The idea was simple: To meet progressively higher carbon emission-reduction targets in line with its climate-action commitments under the Paris Agreement and the UN Framework Convention on Climate Change (UNFCCC), the EU needed to impose higher obligations on its own industrial activities in carbon-intensive sectors. As a result, it had to tackle two challenges. One, it had to safeguard the competitiveness of its domestic industry amid cheaper imports from countries where emission reductions or the carbon price for emissions are lower because of differing reduction obligations; and two, it had to prevent carbon leakage through the relocation of its own industrial activity to countries with lower carbon prices or emission targets.
Thus was born the EU’s Carbon Border Adjustment Mechanism (CBAM)—to equalize the carbon price of imported products with its carbon price. From 1 January 2026, EU importers of products in five categories—iron and steel, aluminium, cement, fertilizers, electricity and hydrogen—will need to buy CBAM certificates priced at the price difference of embedded emissions between the EU and the exporter country.
The CBAM’s thrust is on the quantum of emissions in production processes in each of the five sectors, as well as how these emissions are priced at home. Even if the quantum of emissions is the same for making a tonne of steel, CBAM charges will apply based on the carbon price gap between the exporting country and the EU. For example, the trading price for a tonne of carbon dioxide emissions is about $100 in the EU, $34 in Australia and $7 in China. So, Australian exporters will pay a CBAM charge of at least $66 per tonne, while the likely impact on Chinese imports will be $93. India has no direct system for pricing carbon and there is no methodology yet to derive a carbon price from measures such as energy conservation, mandatory renewable purchase obligations and fossil fuel taxes. It will, therefore, be left to EU-certified auditors to make that assessment based on data provided by individual plants in India on the cost of carbon in the context of a set of fragmented domestic regulations.
National carbon prices reflect a variety of factors, including the level of economic development, per capita income and each country’s nationally determined contributions to climate action. The International Monetary Fund, for instance, has recommended differential carbon pricing for countries at different stages of economic development—a 2030 price floor of $75 a tonne for advanced economies, $50 for high- income emerging economies such as China, and $25 for lower-income emerging markets such as India. By aiming for “equalization” with the EU, CBAM charges would run against the reality of differential carbon pricing and emission reduction obligations.

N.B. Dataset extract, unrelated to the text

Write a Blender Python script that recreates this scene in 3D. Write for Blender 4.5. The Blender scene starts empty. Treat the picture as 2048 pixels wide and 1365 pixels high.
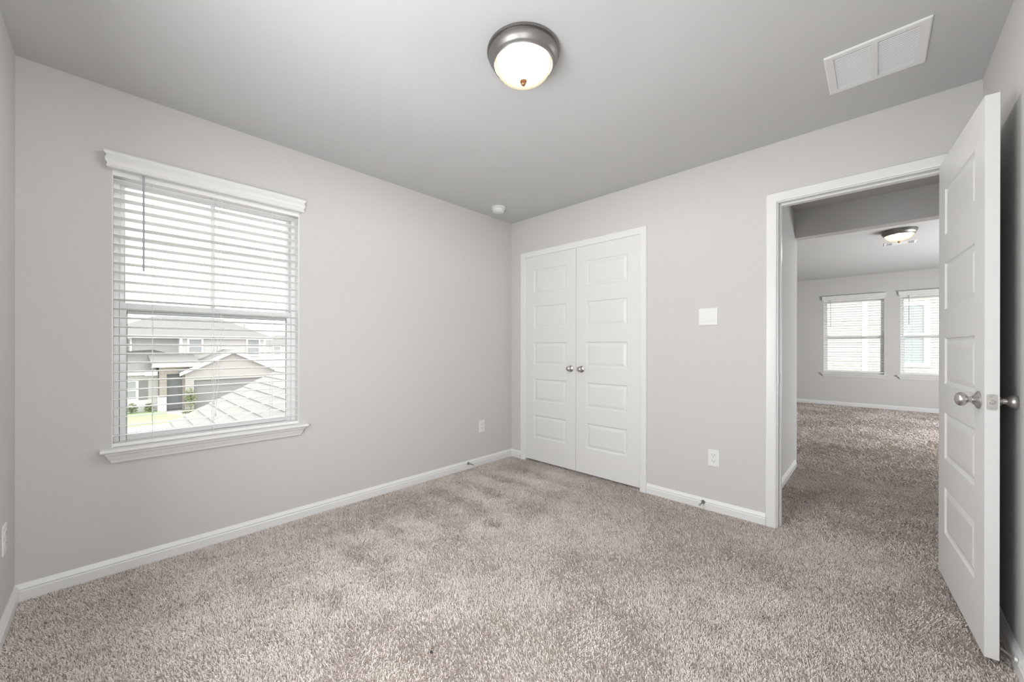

The EU’s new mechanism could be valuable if it were to have an impact on emission reduction by forcing imports to decarbonize. But that is unlikely. Both the UN Conference on Trade and Development (UNCTAD) and Asian Development Bank (ADB) have concluded that the CBAM will not have any significant impact on lowering emissions. They also highlight the importance of the sharing and transfer of decarbonization technologies, which is not happening effectively. A report of the Intergovernmental Panel on Climate Change has underscored inadequate transfers, weak adoption of low-emission technologies and low funding as challenges. Both the UNCTAD and ADB note the adverse impact on EU imports from developing nations. The World Bank’s Relative Carbon Exposure Index has also mapped the negative impact on developing-country exports.
One should also not be complacent about the CBAM’s limited initial coverage of five sectors. Given its basic objective to level the playing field for EU producers, its expansion to semi-finished or finished products will be considered in a review planned for 2025. Downstream industries in the EU like auto-manufacturing would perhaps require the CBAM’s scope to widen soon to their own sectors so as to secure their competitiveness, especially those that rely on CBAM-covered inputs like steel.
In its final avatar, the CBAM will have implications for the entire production cycle of all traded products. Its UK replica is expected to be enforced from 2027. In the US, both Republican and Democrat senators have introduced different versions of laws that will impose charges on imports based on their environmental impact in comparison with US-made alternatives. These could render differential climate targets under the UNFCCC meaningless. Further, the tariff reductions and market access promised in free trade agreements that India is negotiating will also likely be nullified by border taxes and carbon charges. Small producers will be hit far more, not only by the burden of paying carbon price differentials, but also because of sheer compliance costs, including of data collection, auditing and certification of emissions.
Substantive talks are needed to craft solutions at the UNFCCC and under World Trade Organization/ FTA negotiations. Not doing so in a timely and effectively way will cost industries of developing countries dearly.
These are the authors’ personal views.